As a former prime minister committed to building democracy in Thailand and helping draft the people’s constitution in 1997, Mr. Anand Panyarachun has made some observations on the pillars that hold up the architecture of sustainable democracy.
He outlined the pillars of democracy in the Amartya Sen Lecture Series on Sustaiable Development, held on 24 June 2008 in Brussels, Belgium. Mr. Anand cited democracy and development as two sides of the same coin, saying that democracy is the art of the possible and starts with the wisdom of the voting public. However, the voting public must understand its responsibilities in a democracy and have access to the means to exercise choice in the democratic process. In addition to responsible citizenship through participation in voting, democracy requires that citizens be well-informed on the issues that their communities and societies face in an increasingly globalizing and interconnected world.
Mr. Anand pointed out that, in Asia as in the West, democracy is won not just through the ballot box. The real struggle is fought out on the streets by students, farmers, workers, and other ordinary citizens who come out en masse to express their dissatisfaction.
It was in Asia that Mahatma Gandhi crafted non-violence as a force for political change. Subsequently, over the course of five decades, there have been street protests in the Republic of Korea, and the people’s power has swept across Indonesia, the Philippines, Thailand, and other countries.
Mr. Anand stressed that for democracy to live, citizens must resist the temptation to be complacent. Each community, workplace, and school needs programs for promoting grassroots democracy. An apathetic electorate is easy prey for any organized group to seize power by force or fraud, giving rise to totalitarianism.

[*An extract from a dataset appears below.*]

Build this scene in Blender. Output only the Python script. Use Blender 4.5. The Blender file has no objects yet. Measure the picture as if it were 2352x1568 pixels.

In his view, there are seven main pillars of the architecture of democracy, namely elections, political tolerance, the rule of law, freedom of expression, accountability and transparency, decentralization, and civil society. Democracy becomes dysfunctional when the bureaucracy, the judiciary, the legislature, the private sector, the police, and the military all use their power to enrich themselves and advance their own interests at the expense of civil society.
According to Mr. Anand, the pillars of democracy are necessary but they are insufficient without leaders to build and maintain them. The qualities of leadership for sustainable democracy are to be found in those who act in an honest, transparent, and accountable manner. They are consensus builders, open-minded and fair, and are also committed to justice and to advancing the public interest. Also, they are tolerant of opposing positions.
To foster a sustainable democracy, Mr. Anand said that a nation must focus its efforts on building a system that empowers people not only through the right to vote, but also through norms, institutions, and values that support that right and make it meaningful. What is important is that the seeds of democracy must be homegrown, for it to be accepted and to function. Each society must work out its own contradictions, its own competing priorities.
“Experience everywhere highlights the fragility of democracy. Even when seemingly well-established, democracy can be subject to tampering, especially in times of crisis. I do not believe there is a democracy so strong that it is invulnerable to the greed and ambitions of men. To nurture and sustain democracy, its beneficiaries must also serve as its guardians; the common people must be ever vigilant and wise. For most of humanity, history has not ended. The struggle for and against democracy will continue far into the night,” Mr. Anand said.